TASK BRIEF :: Repeat exactly the lines from the one containing "Recreate this scene" through the one containing "PI = math.pi", both lines included, please, without any other lines.

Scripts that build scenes
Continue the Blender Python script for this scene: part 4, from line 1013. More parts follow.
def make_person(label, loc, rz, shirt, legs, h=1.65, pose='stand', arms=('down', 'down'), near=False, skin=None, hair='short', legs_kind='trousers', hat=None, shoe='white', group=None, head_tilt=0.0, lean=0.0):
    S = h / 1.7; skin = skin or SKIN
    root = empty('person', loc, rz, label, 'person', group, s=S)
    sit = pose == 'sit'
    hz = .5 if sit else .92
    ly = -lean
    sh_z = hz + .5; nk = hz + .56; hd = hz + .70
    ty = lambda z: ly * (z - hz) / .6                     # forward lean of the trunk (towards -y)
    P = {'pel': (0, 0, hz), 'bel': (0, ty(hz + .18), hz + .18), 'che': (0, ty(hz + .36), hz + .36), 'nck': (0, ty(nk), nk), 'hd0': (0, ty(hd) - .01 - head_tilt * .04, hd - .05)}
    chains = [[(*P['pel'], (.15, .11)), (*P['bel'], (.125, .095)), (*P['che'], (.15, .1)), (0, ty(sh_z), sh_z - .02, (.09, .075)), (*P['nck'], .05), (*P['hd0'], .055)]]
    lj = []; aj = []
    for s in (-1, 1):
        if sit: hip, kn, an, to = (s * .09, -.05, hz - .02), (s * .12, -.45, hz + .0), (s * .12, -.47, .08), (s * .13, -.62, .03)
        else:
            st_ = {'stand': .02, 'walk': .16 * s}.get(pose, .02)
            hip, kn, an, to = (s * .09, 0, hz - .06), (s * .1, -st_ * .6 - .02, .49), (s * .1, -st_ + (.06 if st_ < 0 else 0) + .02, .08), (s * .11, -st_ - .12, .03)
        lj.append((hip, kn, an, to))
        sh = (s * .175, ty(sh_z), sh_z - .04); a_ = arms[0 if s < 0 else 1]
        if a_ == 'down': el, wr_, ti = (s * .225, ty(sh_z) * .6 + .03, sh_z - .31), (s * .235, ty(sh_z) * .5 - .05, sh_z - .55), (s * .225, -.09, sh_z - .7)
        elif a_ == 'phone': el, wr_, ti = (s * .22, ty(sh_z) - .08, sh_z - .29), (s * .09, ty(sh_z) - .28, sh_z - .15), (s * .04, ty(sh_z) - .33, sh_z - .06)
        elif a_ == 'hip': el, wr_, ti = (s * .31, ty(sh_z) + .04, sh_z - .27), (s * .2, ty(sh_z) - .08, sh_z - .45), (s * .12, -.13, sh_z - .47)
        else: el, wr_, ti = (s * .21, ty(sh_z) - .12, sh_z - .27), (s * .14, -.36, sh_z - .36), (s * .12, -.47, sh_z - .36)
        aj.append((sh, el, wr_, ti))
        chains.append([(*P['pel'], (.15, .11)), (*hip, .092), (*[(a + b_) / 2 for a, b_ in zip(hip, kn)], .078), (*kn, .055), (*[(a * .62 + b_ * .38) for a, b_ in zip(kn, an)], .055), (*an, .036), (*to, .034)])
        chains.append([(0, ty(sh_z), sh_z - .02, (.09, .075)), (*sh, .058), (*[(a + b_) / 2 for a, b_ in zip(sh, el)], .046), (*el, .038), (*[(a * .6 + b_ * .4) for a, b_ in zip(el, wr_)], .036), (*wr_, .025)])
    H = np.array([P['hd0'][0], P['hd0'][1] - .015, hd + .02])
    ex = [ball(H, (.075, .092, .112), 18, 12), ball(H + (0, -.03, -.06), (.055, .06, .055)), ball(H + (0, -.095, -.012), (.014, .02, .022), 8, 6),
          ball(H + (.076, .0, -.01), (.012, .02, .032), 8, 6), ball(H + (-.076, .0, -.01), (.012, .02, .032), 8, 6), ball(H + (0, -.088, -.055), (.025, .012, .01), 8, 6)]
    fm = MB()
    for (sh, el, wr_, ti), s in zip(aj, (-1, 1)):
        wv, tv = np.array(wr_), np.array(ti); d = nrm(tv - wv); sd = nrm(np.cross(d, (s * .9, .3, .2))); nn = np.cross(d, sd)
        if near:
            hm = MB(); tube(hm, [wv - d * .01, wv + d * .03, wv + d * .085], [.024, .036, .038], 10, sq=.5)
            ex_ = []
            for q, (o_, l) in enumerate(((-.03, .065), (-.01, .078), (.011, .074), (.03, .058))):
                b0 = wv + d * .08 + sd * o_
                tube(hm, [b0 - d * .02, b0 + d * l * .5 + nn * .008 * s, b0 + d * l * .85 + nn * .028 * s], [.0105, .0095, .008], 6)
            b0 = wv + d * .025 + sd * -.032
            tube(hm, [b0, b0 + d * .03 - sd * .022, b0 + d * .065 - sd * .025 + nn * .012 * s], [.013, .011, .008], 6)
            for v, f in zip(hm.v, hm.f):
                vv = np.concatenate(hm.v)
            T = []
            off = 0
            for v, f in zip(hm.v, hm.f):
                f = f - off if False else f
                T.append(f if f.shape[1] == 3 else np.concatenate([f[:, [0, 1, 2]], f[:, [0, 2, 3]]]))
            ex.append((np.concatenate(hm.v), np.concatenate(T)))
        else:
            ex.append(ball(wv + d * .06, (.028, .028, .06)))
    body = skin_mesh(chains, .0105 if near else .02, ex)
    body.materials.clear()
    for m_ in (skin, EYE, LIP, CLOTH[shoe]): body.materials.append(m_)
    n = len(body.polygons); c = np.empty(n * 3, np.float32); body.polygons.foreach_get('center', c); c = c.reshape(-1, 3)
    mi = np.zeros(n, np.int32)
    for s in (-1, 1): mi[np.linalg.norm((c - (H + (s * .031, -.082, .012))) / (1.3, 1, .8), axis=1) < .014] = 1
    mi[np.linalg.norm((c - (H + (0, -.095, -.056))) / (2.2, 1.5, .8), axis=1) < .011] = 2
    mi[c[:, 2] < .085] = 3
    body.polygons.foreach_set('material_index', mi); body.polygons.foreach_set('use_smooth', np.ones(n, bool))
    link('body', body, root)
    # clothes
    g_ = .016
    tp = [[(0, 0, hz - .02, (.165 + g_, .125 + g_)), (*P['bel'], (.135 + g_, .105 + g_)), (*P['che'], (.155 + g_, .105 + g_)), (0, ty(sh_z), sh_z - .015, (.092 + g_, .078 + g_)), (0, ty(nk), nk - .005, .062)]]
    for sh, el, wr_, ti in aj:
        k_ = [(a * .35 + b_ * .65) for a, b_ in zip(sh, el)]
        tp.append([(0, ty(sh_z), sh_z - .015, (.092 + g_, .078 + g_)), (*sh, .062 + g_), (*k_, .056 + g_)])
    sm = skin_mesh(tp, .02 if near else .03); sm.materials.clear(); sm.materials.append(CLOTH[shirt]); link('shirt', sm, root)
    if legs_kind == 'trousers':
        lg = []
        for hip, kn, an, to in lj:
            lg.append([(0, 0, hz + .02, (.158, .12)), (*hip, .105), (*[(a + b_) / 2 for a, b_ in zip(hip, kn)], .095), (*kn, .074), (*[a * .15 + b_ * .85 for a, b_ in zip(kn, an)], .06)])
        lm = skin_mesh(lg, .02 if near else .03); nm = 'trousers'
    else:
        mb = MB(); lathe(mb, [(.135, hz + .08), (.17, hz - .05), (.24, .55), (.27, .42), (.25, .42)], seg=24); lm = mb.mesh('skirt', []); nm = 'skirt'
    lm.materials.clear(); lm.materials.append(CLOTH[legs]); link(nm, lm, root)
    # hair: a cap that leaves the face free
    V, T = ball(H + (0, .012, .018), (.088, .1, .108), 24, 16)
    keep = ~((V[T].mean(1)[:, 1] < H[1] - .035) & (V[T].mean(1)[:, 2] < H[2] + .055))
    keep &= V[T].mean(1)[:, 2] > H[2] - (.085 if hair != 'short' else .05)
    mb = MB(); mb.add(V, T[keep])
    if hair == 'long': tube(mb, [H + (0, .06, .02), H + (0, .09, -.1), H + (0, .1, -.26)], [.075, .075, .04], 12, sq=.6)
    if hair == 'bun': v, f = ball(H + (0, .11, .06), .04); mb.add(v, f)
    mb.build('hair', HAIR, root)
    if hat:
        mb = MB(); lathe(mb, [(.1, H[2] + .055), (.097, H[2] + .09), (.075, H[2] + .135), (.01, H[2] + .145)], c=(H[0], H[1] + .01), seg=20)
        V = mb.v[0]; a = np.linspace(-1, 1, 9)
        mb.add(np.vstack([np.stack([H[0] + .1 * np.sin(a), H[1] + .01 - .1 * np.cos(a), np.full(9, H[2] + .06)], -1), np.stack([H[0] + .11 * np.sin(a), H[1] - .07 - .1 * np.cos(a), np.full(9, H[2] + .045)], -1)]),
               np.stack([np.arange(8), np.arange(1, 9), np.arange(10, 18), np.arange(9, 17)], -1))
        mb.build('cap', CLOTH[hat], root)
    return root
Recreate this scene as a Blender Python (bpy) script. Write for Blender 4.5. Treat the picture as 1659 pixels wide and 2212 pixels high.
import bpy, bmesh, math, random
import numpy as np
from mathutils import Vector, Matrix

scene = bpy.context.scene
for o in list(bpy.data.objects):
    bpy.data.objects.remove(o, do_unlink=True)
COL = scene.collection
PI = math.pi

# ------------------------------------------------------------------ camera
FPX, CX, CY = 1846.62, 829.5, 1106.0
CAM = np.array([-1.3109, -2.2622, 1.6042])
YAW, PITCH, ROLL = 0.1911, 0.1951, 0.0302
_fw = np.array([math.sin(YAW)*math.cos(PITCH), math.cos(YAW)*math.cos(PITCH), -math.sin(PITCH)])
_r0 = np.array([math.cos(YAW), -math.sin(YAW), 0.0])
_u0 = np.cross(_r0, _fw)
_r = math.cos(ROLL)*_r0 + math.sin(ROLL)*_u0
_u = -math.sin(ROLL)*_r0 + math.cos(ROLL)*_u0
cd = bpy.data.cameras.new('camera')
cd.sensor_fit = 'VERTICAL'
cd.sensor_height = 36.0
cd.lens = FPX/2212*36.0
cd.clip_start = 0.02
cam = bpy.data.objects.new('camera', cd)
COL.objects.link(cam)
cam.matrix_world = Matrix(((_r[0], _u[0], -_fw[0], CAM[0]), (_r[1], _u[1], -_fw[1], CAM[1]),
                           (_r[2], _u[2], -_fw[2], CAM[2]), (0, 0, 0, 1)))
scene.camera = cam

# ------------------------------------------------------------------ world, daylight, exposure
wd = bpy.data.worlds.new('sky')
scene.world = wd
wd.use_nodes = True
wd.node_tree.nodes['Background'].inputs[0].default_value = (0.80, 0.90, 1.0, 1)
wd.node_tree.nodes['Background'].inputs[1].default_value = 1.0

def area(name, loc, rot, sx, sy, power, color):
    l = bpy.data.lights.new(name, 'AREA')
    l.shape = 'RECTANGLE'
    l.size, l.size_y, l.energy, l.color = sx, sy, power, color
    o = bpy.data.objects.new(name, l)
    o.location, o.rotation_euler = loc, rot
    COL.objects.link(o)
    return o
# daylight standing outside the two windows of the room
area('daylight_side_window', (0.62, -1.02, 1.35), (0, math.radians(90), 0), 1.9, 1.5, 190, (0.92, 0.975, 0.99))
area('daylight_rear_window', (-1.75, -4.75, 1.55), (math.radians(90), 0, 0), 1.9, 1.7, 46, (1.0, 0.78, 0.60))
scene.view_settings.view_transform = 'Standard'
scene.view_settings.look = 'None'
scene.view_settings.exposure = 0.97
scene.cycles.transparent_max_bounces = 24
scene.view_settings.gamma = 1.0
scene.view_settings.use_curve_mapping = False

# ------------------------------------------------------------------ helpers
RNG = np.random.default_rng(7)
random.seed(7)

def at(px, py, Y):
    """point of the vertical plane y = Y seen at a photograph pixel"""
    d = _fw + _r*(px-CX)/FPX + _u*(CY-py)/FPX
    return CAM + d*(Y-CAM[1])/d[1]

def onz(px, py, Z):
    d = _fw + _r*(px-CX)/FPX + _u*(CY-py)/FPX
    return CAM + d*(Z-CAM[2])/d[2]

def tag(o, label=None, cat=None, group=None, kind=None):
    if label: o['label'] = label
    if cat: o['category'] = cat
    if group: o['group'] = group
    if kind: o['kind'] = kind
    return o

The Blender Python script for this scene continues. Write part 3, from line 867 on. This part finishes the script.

ANSWER TO THIS EXERCISE ::
Recreate this scene as a Blender Python (bpy) script. Write for Blender 4.5. Treat the picture as 1659 pixels wide and 2212 pixels high.
import bpy, bmesh, math, random
import numpy as np
from mathutils import Vector, Matrix

scene = bpy.context.scene
for o in list(bpy.data.objects):
    bpy.data.objects.remove(o, do_unlink=True)
COL = scene.collection
PI = math.pi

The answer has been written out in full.